INPUT MATERIAL:
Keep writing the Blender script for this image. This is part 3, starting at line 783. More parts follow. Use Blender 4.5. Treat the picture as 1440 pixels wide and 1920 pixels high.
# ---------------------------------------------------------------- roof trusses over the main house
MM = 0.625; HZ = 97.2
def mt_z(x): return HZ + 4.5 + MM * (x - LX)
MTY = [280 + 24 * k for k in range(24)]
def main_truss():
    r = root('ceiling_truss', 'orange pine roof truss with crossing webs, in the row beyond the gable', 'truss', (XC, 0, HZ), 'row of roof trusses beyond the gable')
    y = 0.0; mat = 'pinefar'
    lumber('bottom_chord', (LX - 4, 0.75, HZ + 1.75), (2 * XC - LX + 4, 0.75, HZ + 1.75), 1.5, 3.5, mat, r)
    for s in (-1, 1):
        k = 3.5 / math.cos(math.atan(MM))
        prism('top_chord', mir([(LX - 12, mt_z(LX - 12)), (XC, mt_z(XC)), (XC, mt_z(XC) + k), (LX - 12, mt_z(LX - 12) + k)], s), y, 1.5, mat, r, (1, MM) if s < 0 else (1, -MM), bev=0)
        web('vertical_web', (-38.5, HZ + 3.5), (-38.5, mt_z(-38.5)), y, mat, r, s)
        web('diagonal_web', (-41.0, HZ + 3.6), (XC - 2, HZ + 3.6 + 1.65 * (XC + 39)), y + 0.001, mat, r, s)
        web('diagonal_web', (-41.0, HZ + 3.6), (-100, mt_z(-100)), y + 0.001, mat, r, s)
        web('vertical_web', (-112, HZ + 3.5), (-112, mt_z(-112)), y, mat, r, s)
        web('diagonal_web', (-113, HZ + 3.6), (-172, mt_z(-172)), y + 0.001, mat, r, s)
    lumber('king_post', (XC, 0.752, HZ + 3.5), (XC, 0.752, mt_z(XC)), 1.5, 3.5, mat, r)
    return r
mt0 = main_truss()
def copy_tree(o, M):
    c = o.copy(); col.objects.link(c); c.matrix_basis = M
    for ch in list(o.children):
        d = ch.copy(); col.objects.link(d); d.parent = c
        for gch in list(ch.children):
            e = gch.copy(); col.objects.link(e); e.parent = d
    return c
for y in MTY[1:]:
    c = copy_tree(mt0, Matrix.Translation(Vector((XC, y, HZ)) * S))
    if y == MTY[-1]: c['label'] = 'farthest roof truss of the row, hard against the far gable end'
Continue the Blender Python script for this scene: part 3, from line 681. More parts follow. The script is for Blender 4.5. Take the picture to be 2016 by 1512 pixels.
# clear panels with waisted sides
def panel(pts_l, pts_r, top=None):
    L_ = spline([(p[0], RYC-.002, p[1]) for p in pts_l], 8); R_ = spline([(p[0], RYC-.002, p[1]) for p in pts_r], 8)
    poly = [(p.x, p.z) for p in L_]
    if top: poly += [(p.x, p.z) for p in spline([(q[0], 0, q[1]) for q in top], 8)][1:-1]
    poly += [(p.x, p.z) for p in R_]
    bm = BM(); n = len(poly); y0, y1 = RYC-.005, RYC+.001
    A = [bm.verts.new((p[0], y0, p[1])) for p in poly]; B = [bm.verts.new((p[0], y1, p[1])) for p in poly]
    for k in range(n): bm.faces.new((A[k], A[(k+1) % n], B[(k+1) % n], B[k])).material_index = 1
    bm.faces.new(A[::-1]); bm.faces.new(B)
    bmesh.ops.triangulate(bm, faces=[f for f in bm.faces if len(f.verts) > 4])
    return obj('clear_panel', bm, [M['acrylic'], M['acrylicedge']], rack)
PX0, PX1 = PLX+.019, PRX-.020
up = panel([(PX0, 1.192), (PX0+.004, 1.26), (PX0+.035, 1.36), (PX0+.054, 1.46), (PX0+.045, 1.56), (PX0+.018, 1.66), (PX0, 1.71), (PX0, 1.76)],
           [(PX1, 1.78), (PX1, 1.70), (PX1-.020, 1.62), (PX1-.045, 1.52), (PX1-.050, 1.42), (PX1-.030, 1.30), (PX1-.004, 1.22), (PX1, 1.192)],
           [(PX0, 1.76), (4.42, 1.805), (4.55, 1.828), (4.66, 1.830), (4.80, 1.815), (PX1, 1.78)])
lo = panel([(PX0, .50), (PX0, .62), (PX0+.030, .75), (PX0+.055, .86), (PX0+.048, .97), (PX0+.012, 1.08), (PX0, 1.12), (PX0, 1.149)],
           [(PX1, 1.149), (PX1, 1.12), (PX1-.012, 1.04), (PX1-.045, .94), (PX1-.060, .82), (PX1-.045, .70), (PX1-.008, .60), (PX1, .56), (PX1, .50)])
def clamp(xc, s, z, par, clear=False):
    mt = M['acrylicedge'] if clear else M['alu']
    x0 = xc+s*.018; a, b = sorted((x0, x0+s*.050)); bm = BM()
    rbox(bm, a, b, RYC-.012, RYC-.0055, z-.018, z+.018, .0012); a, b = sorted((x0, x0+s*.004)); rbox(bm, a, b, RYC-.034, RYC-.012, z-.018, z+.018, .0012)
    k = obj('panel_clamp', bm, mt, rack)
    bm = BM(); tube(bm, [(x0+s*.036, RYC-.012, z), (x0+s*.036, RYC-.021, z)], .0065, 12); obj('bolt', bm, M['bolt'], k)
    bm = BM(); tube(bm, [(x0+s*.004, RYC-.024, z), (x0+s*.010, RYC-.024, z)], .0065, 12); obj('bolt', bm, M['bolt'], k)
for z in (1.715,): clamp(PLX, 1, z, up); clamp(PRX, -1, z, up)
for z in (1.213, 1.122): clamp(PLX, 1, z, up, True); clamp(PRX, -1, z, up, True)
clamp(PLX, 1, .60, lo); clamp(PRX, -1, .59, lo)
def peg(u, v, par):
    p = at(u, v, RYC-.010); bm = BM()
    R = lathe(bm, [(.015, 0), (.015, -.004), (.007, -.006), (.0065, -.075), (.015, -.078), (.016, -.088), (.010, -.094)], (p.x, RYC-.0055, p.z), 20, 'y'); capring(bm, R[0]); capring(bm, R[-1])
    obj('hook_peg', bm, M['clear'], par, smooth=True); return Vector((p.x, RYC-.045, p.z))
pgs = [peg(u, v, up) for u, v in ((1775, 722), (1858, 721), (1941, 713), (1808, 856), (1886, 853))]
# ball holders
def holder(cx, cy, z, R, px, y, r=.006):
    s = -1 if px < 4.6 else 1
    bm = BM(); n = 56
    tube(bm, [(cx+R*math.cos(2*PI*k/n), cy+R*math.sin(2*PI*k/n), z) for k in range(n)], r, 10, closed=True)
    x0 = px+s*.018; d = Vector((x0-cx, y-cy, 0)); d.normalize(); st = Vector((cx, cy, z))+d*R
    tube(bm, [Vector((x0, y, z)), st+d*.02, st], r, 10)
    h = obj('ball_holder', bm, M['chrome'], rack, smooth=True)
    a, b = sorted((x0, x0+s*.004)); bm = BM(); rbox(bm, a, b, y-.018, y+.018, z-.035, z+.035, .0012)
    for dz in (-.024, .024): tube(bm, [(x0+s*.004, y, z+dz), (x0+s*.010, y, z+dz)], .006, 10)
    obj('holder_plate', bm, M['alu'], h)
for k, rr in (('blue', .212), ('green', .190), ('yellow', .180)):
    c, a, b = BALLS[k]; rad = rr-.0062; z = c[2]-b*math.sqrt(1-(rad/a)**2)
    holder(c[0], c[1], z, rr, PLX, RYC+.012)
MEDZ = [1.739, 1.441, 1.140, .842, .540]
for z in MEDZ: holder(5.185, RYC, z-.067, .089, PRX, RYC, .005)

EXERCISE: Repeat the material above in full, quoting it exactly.

RESPONSE TO THIS TASK:
Keep writing the Blender script for this image. This is part 3, starting at line 783. More parts follow. Use Blender 4.5. Treat the picture as 1440 pixels wide and 1920 pixels high.
# ---------------------------------------------------------------- roof trusses over the main house
MM = 0.625; HZ = 97.2
def mt_z(x): return HZ + 4.5 + MM * (x - LX)
MTY = [280 + 24 * k for k in range(24)]
def main_truss():
    r = root('ceiling_truss', 'orange pine roof truss with crossing webs, in the row beyond the gable', 'truss', (XC, 0, HZ), 'row of roof trusses beyond the gable')
    y = 0.0; mat = 'pinefar'
    lumber('bottom_chord', (LX - 4, 0.75, HZ + 1.75), (2 * XC - LX + 4, 0.75, HZ + 1.75), 1.5, 3.5, mat, r)
    for s in (-1, 1):
        k = 3.5 / math.cos(math.atan(MM))
        prism('top_chord', mir([(LX - 12, mt_z(LX - 12)), (XC, mt_z(XC)), (XC, mt_z(XC) + k), (LX - 12, mt_z(LX - 12) + k)], s), y, 1.5, mat, r, (1, MM) if s < 0 else (1, -MM), bev=0)
        web('vertical_web', (-38.5, HZ + 3.5), (-38.5, mt_z(-38.5)), y, mat, r, s)
        web('diagonal_web', (-41.0, HZ + 3.6), (XC - 2, HZ + 3.6 + 1.65 * (XC + 39)), y + 0.001, mat, r, s)
        web('diagonal_web', (-41.0, HZ + 3.6), (-100, mt_z(-100)), y + 0.001, mat, r, s)
        web('vertical_web', (-112, HZ + 3.5), (-112, mt_z(-112)), y, mat, r, s)
        web('diagonal_web', (-113, HZ + 3.6), (-172, mt_z(-172)), y + 0.001, mat, r, s)
    lumber('king_post', (XC, 0.752, HZ + 3.5), (XC, 0.752, mt_z(XC)), 1.5, 3.5, mat, r)
    return r
mt0 = main_truss()
def copy_tree(o, M):
    c = o.copy(); col.objects.link(c); c.matrix_basis = M
    for ch in list(o.children):
        d = ch.copy(); col.objects.link(d); d.parent = c
        for gch in list(ch.children):
            e = gch.copy(); col.objects.link(e); e.parent = d
    return c
for y in MTY[1:]:
    c = copy_tree(mt0, Matrix.Translation(Vector((XC, y, HZ)) * S))
    if y == MTY[-1]: c['label'] = 'farthest roof truss of the row, hard against the far gable end'
Continue the Blender Python script for this scene: part 3, from line 681. More parts follow. The script is for Blender 4.5. Take the picture to be 2016 by 1512 pixels.
# clear panels with waisted sides
def panel(pts_l, pts_r, top=None):
    L_ = spline([(p[0], RYC-.002, p[1]) for p in pts_l], 8); R_ = spline([(p[0], RYC-.002, p[1]) for p in pts_r], 8)
    poly = [(p.x, p.z) for p in L_]
    if top: poly += [(p.x, p.z) for p in spline([(q[0], 0, q[1]) for q in top], 8)][1:-1]
    poly += [(p.x, p.z) for p in R_]
    bm = BM(); n = len(poly); y0, y1 = RYC-.005, RYC+.001
    A = [bm.verts.new((p[0], y0, p[1])) for p in poly]; B = [bm.verts.new((p[0], y1, p[1])) for p in poly]
    for k in range(n): bm.faces.new((A[k], A[(k+1) % n], B[(k+1) % n], B[k])).material_index = 1
    bm.faces.new(A[::-1]); bm.faces.new(B)
    bmesh.ops.triangulate(bm, faces=[f for f in bm.faces if len(f.verts) > 4])
    return obj('clear_panel', bm, [M['acrylic'], M['acrylicedge']], rack)
PX0, PX1 = PLX+.019, PRX-.020
up = panel([(PX0, 1.192), (PX0+.004, 1.26), (PX0+.035, 1.36), (PX0+.054, 1.46), (PX0+.045, 1.56), (PX0+.018, 1.66), (PX0, 1.71), (PX0, 1.76)],
           [(PX1, 1.78), (PX1, 1.70), (PX1-.020, 1.62), (PX1-.045, 1.52), (PX1-.050, 1.42), (PX1-.030, 1.30), (PX1-.004, 1.22), (PX1, 1.192)],
           [(PX0, 1.76), (4.42, 1.805), (4.55, 1.828), (4.66, 1.830), (4.80, 1.815), (PX1, 1.78)])
lo = panel([(PX0, .50), (PX0, .62), (PX0+.030, .75), (PX0+.055, .86), (PX0+.048, .97), (PX0+.012, 1.08), (PX0, 1.12), (PX0, 1.149)],
           [(PX1, 1.149), (PX1, 1.12), (PX1-.012, 1.04), (PX1-.045, .94), (PX1-.060, .82), (PX1-.045, .70), (PX1-.008, .60), (PX1, .56), (PX1, .50)])
def clamp(xc, s, z, par, clear=False):
    mt = M['acrylicedge'] if clear else M['alu']
    x0 = xc+s*.018; a, b = sorted((x0, x0+s*.050)); bm = BM()
    rbox(bm, a, b, RYC-.012, RYC-.0055, z-.018, z+.018, .0012); a, b = sorted((x0, x0+s*.004)); rbox(bm, a, b, RYC-.034, RYC-.012, z-.018, z+.018, .0012)
    k = obj('panel_clamp', bm, mt, rack)
    bm = BM(); tube(bm, [(x0+s*.036, RYC-.012, z), (x0+s*.036, RYC-.021, z)], .0065, 12); obj('bolt', bm, M['bolt'], k)
    bm = BM(); tube(bm, [(x0+s*.004, RYC-.024, z), (x0+s*.010, RYC-.024, z)], .0065, 12); obj('bolt', bm, M['bolt'], k)
for z in (1.715,): clamp(PLX, 1, z, up); clamp(PRX, -1, z, up)
for z in (1.213, 1.122): clamp(PLX, 1, z, up, True); clamp(PRX, -1, z, up, True)
clamp(PLX, 1, .60, lo); clamp(PRX, -1, .59, lo)
def peg(u, v, par):
    p = at(u, v, RYC-.010); bm = BM()
    R = lathe(bm, [(.015, 0), (.015, -.004), (.007, -.006), (.0065, -.075), (.015, -.078), (.016, -.088), (.010, -.094)], (p.x, RYC-.0055, p.z), 20, 'y'); capring(bm, R[0]); capring(bm, R[-1])
    obj('hook_peg', bm, M['clear'], par, smooth=True); return Vector((p.x, RYC-.045, p.z))
pgs = [peg(u, v, up) for u, v in ((1775, 722), (1858, 721), (1941, 713), (1808, 856), (1886, 853))]
# ball holders
def holder(cx, cy, z, R, px, y, r=.006):
    s = -1 if px < 4.6 else 1
    bm = BM(); n = 56
    tube(bm, [(cx+R*math.cos(2*PI*k/n), cy+R*math.sin(2*PI*k/n), z) for k in range(n)], r, 10, closed=True)
    x0 = px+s*.018; d = Vector((x0-cx, y-cy, 0)); d.normalize(); st = Vector((cx, cy, z))+d*R
    tube(bm, [Vector((x0, y, z)), st+d*.02, st], r, 10)
    h = obj('ball_holder', bm, M['chrome'], rack, smooth=True)
    a, b = sorted((x0, x0+s*.004)); bm = BM(); rbox(bm, a, b, y-.018, y+.018, z-.035, z+.035, .0012)
    for dz in (-.024, .024): tube(bm, [(x0+s*.004, y, z+dz), (x0+s*.010, y, z+dz)], .006, 10)
    obj('holder_plate', bm, M['alu'], h)
for k, rr in (('blue', .212), ('green', .190), ('yellow', .180)):
    c, a, b = BALLS[k]; rad = rr-.0062; z = c[2]-b*math.sqrt(1-(rad/a)**2)
    holder(c[0], c[1], z, rr, PLX, RYC+.012)
MEDZ = [1.739, 1.441, 1.140, .842, .540]
for z in MEDZ: holder(5.185, RYC, z-.067, .089, PRX, RYC, .005)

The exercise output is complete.